Folha de S. Paulo


Temer fica, Lula lidera, o Brasil do Jeca Tatu continua vivo

Ricardo Stuckert/Insituto Lula
Lula e Temer fazem reunião no instituto do ex-presidente em 2015
Lula e Temer fazem reunião no instituto do ex-presidente, em 2015

A grande maioria dos brasileiros (89%) quer que o atual presidente, Michel Temer, seja processado, ou seja que se dê andamento à denúncia apresentada pela Procuradoria Geral da República.

Uma maioria menor, mas sempre maioria (54%), quer que Luiz Inácio Lula da Silva, o favorito por enquanto para ser o sucessor de Temer, seja preso. São números colhidos pelo Datafolha, meu instituto favorito.

É surreal, não é? Quem foi mesmo que disse que o Brasil não é para amadores? Até profissionais teriam dificuldades para explicar como é possível que um país sobreviva em meio à sensação majoritária de que é governado por alguém que precisa ser processado e, como se fosse pouco, pode vir a ser governado por alguém que deveria ser preso.

Pior: todos os presidentes ainda vivos do período democrático, menos Fernando Henrique Cardoso, estão citados nas investigações da Lava Jato. Mais: dois dos quatro presidentes eleitos em pleitos diretos (Fernando Collor e Dilma Rousseff) sofreram impeachment.

Dá para entender facilmente porque o Fórum de Davos acaba de colocar os políticos brasileiros como os menos confiáveis do mundo, no último lugar em um ranking de 137 países.

Como é que Lula pode liderar todas as pesquisas de opinião sobre o pleito de 2018? Minha explicação já foi dada no dia 1º de maio.

Resumo: Parte substancial do público acha que todo político é ladrão. É um preconceito e, como todo preconceito, é injusto. Mas é uma sensação disseminada não é de hoje e não é só no Brasil.

Se todo político, na visão popular, é ladrão, então o voto vai para o político mais próximo do povão, na linguagem, nas origens (por mais que delas se tenha afastado bastante) e no fato de que seu governo melhorou a vida de uma parcela da população.

Se é apontado como corrupto, paciência. Os outros também não o são?

Uma análise mais sofisticada está na coluna de Celso Rocha de Barros nesta segunda (2).

Passemos a Temer: se quase 9 de cada 10 brasileiros querem que ele seja processado, se 73% consideram sua gestão como ruim/péssima, o maior índice registrado por um governante desde o fim da ditadura, como é possível cair de 65% para 59% a parcela que cobra sua saída do governo?
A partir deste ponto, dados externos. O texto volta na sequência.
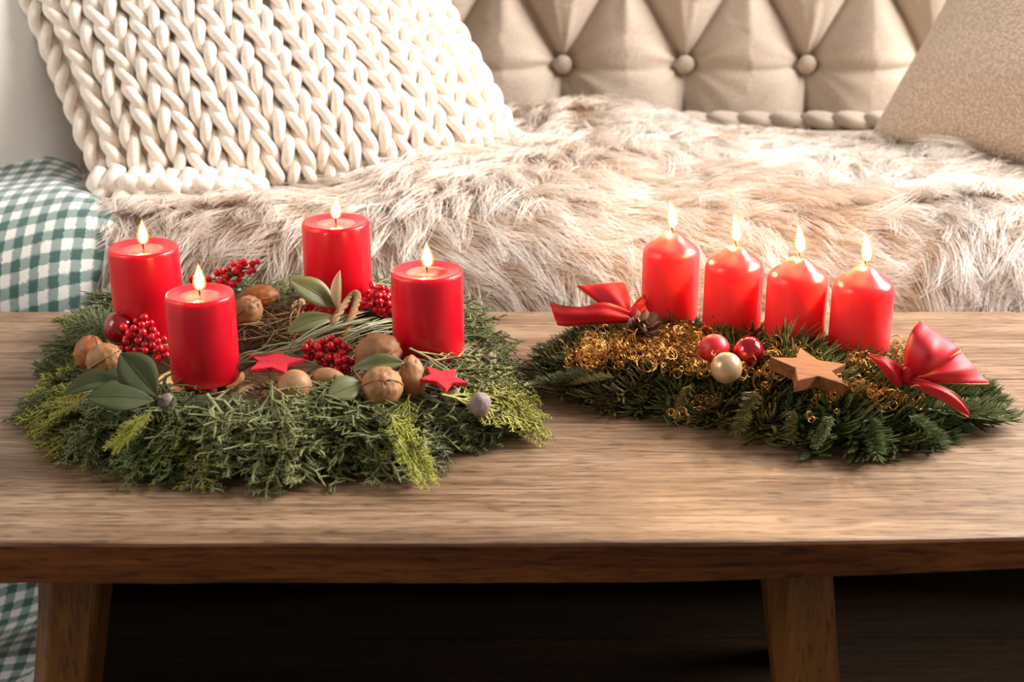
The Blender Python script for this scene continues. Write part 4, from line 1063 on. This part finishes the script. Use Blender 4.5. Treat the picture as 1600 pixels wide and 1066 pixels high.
strip(bw, 'loop', [q(1413, 578, .004), q(1420, 545, .022), q(1430, 520, .022), q(1437, 501, .008)], [q(1424, 588, .004), q(1455, 575, .024), q(1482, 560, .022), q(1502, 545, .004)], bulge=(0, .012, 0), edge=False)
strip(bw, 'tail', [q(1424, 584, .002), q(1455, 574, -.002), q(1485, 558, .002), q(1502, 549, .008)], [q(1424, 593, .0), q(1460, 598, -.012), q(1505, 600, -.012), q(1546, 600, -.002)], bulge=(0, -.006, .003))
strip(bw, 'loop', [q(1410, 574), q(1392, 562, -.008), q(1374, 556, -.008), q(1356, 553, 0)], [q(1408, 606, -.006), q(1395, 600, -.016), q(1378, 580, -.012), q(1358, 558, 0)], bulge=(0, -.008, .003))
strip(bw, 'tail', [q(1418, 584, -.002), q(1445, 594, -.012), q(1480, 608, -.016), q(1500, 622, -.018), q(1514, 642, -.020)], [q(1410, 598, -.004), q(1440, 610, -.016), q(1465, 622, -.020), q(1490, 638, -.022), q(1513, 653, -.024)], bulge=(0, -.003, .003))
me = MB().ball((0, 0, 0), (.0050, .0045, .0085), 16, 10, lambda d: 1+0.10*math.cos(5*math.atan2(d.y, d.x))).mesh('knot', M['satin'])
link('knot', me, bw, mw=frame(k2 + Vector((0, -.006, .002)), Vector((.3, 1, 0)), Vector((.35, 0, 1))))
k3 = P(990, 492, .052); Y3 = k3.y
bw2 = thing('ribbon_bow', k3 - Vector((0, 0, .02)), 'red ribbon bow with two pointed tails at the left end', 'bow', 'red ribbon bows on the fir')
q = lambda x, y, dy=0.0: Q(x, y, Y3+dy)
strip(bw2, 'tail', [q(986, 490, -.002), q(984, 470, .004), q(978, 450, .012), q(974, 441, .016)], [q(980, 494, -.004), q(955, 486, -.002), q(925, 466, .006), q(900, 447, .012)], bulge=(0, -.004, .004))
strip(bw2, 'tail', [q(988, 488, -.004), q(945, 473, -.012), q(910, 480, -.010), q(880, 478, -.006), q(858, 472, 0)], [q(988, 503, -.006), q(950, 507, -.016), q(915, 508, -.016), q(888, 510, -.012), q(871, 508, -.008)], bulge=(0, -.004, .004))
strip(bw2, 'loop', [q(986, 482), q(996, 468, .006), q(1008, 460, .012)], [q(990, 496), q(1002, 488, .004), q(1014, 480, .012)])
link('knot', me, bw2, mw=frame(k3 + Vector((0, -.004, 0)), Vector((.3, 1, 0)), Vector((.2, 0, 1))))
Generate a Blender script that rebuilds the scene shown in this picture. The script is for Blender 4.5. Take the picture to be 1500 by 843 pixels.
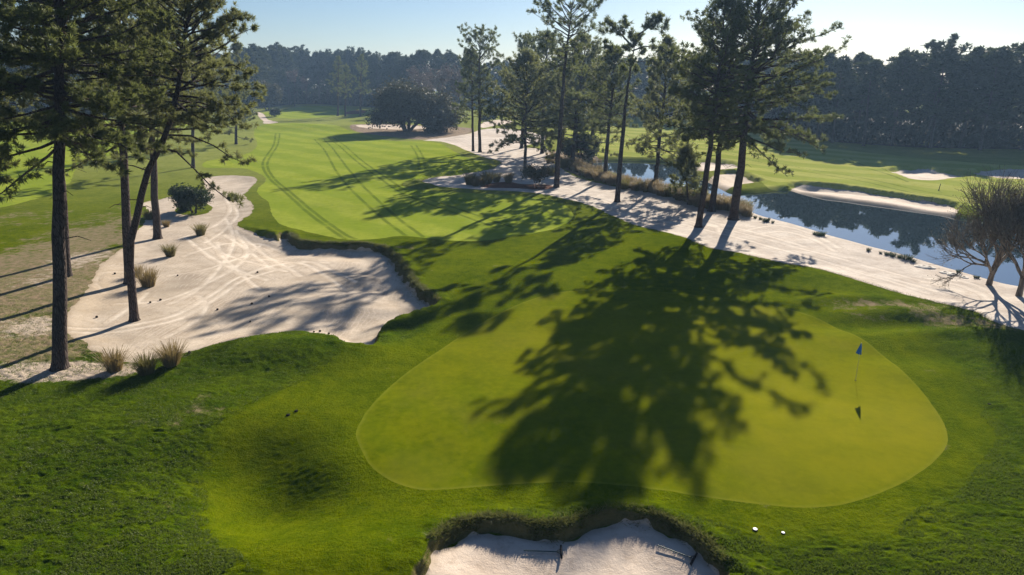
import bpy, math, random
import numpy as np
from mathutils import Vector
R = math.radians
for o in list(bpy.data.objects): bpy.data.objects.remove(o)
sc = bpy.context.scene
COL = sc.collection

# ------------------------------------------------------------------ camera, sky, sun, exposure
CAM_H, PITCH, F = 15.6, R(17.2), 1000.0
cam = bpy.data.objects.new('camera', bpy.data.cameras.new('camera'))
COL.objects.link(cam); sc.camera = cam
cam.location = (0, 0, CAM_H); cam.rotation_euler = (R(90) - PITCH, 0, 0)
cam.data.sensor_width = 36; cam.data.lens = 24; cam.data.clip_start = .1; cam.data.clip_end = 6000
SUN_EL, SUN_AZ = R(23.5), R(23.3)            # azimuth measured from +Y towards +X
world = bpy.data.worlds.new('World'); sc.world = world; world.use_nodes = True
wn = world.node_tree; wn.nodes.clear()
sky = wn.nodes.new('ShaderNodeTexSky'); sky.sky_type = 'NISHITA'; sky.sun_disc = False
sky.sun_elevation = SUN_EL; sky.sun_rotation = SUN_AZ; sky.air_density = 1.0; sky.dust_density = 0.25; sky.ozone_density = 3.0
bg = wn.nodes.new('ShaderNodeBackground'); bg.inputs[1].default_value = .05
wo = wn.nodes.new('ShaderNodeOutputWorld')
tint = wn.nodes.new('ShaderNodeMix'); tint.data_type = 'RGBA'; tint.blend_type = 'MULTIPLY'; tint.inputs[0].default_value = 1; tint.inputs[7].default_value = (.72, .77, .90, 1)
wn.links.new(sky.outputs[0], tint.inputs[6]); wn.links.new(tint.outputs[2], bg.inputs[0]); wn.links.new(bg.outputs[0], wo.inputs[0])
sl = bpy.data.lights.new('sun', 'SUN'); sl.energy = 5.0; sl.angle = R(.5); sl.color = (1, .90, .76)
sun = bpy.data.objects.new('sun', sl); COL.objects.link(sun)
SV = Vector((math.sin(SUN_AZ)*math.cos(SUN_EL), math.cos(SUN_AZ)*math.cos(SUN_EL), math.sin(SUN_EL)))
sun.rotation_euler = SV.to_track_quat('Z', 'Y').to_euler(); sun.location = SV*300
sc.view_settings.view_transform = 'Standard'; sc.view_settings.look = 'None'
sc.view_settings.gamma = 1; sc.view_settings.use_curve_mapping = False
sc.view_settings.exposure = 1.08
cy = sc.cycles
cy.max_bounces = 6; cy.diffuse_bounces = 1; cy.glossy_bounces = 2; cy.transmission_bounces = 3
cy.transparent_max_bounces = 4; cy.volume_bounces = 0
cy.caustics_reflective = False; cy.caustics_refractive = False
cy.use_denoising = True

# ------------------------------------------------------------------ pixel -> place helpers
cp, sp = math.cos(PITCH), math.sin(PITCH)
def ray(px, py):
    u = (px - 750)/F; v = -(py - 421.5)/F
    return np.array([u, cp + v*sp, -sp + v*cp])
def ground_at(px, py, z=0.0):
    d = ray(px, py); t = (z - CAM_H)/d[2]; return np.array([d[0]*t, d[1]*t, z])
def at_depth(px, py, Y):
    d = ray(px, py); t = Y/d[1]; return np.array([d[0]*t, Y, CAM_H + d[2]*t])

# ------------------------------------------------------------------ noise and fields
def _hash(ix, iy, seed):
    h = (ix.astype(np.int64)*374761393 + iy.astype(np.int64)*668265263 + seed*1442695041) & 0xffffffff
    h = ((h ^ (h >> 13))*1274126177) & 0xffffffff
    return ((h ^ (h >> 16)) & 0xffff)/32767.5 - 1.0
def vnoise(x, y, seed=0):
    fx, fy = np.floor(x), np.floor(y); dx, dy = x - fx, y - fy
    sx, sy = dx*dx*(3 - 2*dx), dy*dy*(3 - 2*dy)
    a = _hash(fx, fy, seed); b = _hash(fx + 1, fy, seed); c = _hash(fx, fy + 1, seed); d = _hash(fx + 1, fy + 1, seed)
    return (a*(1 - sx) + b*sx)*(1 - sy) + (c*(1 - sx) + d*sx)*sy
def sstep(a, b, x):
    t = np.clip((x - a)/(b - a), 0, 1); return t*t*(3 - 2*t)
def smooth_px(pts, n=3, closed=True):
    P = np.array(pts, float); m = len(P); out = []
    for i in range(m if closed else m - 1):
        if closed: p0, p1, p2, p3 = P[i-1], P[i], P[(i+1) % m], P[(i+2) % m]
        else: p0, p1, p2, p3 = P[max(i-1, 0)], P[i], P[i+1], P[min(i+2, m-1)]
        for k in range(n):
            t = k/n
            out.append(.5*(2*p1 + (p2-p0)*t + (2*p0 - 5*p1 + 4*p2 - p3)*t*t + (3*p1 - p0 - 3*p2 + p3)*t**3))
    if not closed: out.append(P[-1])
    return np.array(out)
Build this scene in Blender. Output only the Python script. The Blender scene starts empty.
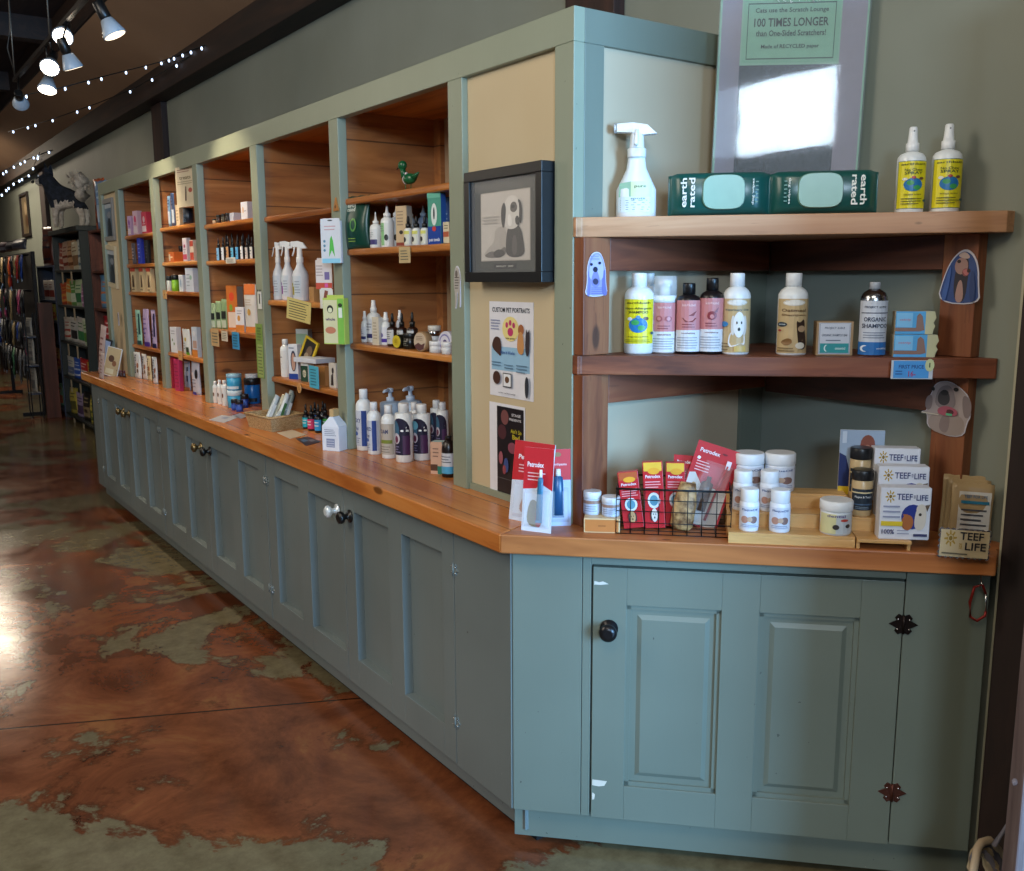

Minha suspeita: é uma mistura de "não tem tu, vai tu mesmo" como "já que está deixa ficar". Traduzindo: não há ninguém, entre os que poderiam substituir Temer na eleição indireta prevista na Constituição, que provoque um tico que seja de entusiasmo no público.

Nessas circunstâncias, melhor não mexer muito para evitar que a água (para não ser escatológico), que já está no pescoço, entre pela boca, nariz e ouvidos.

Tudo somado, é o conformismo tomando conta do presente e, em princípio, também do futuro próximo. Pensando bem, o Brasil sempre foi conformista, meio Jeca Tatu.